Five years on, I'm looking forward to suggesting that we add atop back to the fleet (or at least parts of it), now that the -R option has been removed by default. :-)
The option has been removed by default in both the upstream version and then subsequently by the Debian package maintainer.

Ref: https://bugs.debian.org/cgi-bin/bugreport.cgi?bug=896767#75 and https://github.com/Atoptool/atop/issues/27#issuecomment-1094328919
These changes should arrive with bookworm, all being well. https://tracker.debian.org/pkg/atop

Personally, I really like the default 10 minute snapshots of the process table for 30 days that atop creates and I've found them to be extremely useful in the past for tracking down the causes of lock-ups etc.
For something like the analytics Hadoop cluster, which runs ad-hoc user workload as well as production data pipelines with complex schedules, I would argue that this retrospective process state logging feature is a great feature and well worth having.

@BTullis While your suggestions seem reasonable, please note that the main reason why that was removed was the unwillingness of upstream to support our use cases. I personally have no reservations, but I think you will understand it would have to be well justified to enable it back in.

In particular, atop looks to me like an "old school" tool, and I would like to see observability weight in on a tool better tuned to our needs and stack (e.g. prometheus- based monitoring or something else with standarized logging)- and they could suggest a more modern (and well supported) alternative.

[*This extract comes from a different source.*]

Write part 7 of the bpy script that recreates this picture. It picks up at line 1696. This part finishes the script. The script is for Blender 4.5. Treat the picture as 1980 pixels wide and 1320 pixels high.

In any case I would open a new ticket with your specific needs, rather than a specific solution so the need can be solved for everyone, and link to this one, leaving this important bug/outage as is for future reference.

@BTullis, @jcrespo coming in late to this thread to update you that we've scheduled to tackle T108027: Collect per-cgroup cpu/mem and other system level metrics next quarter (q4), which I think would address this issue. Feel free to reach out if you'd like more info.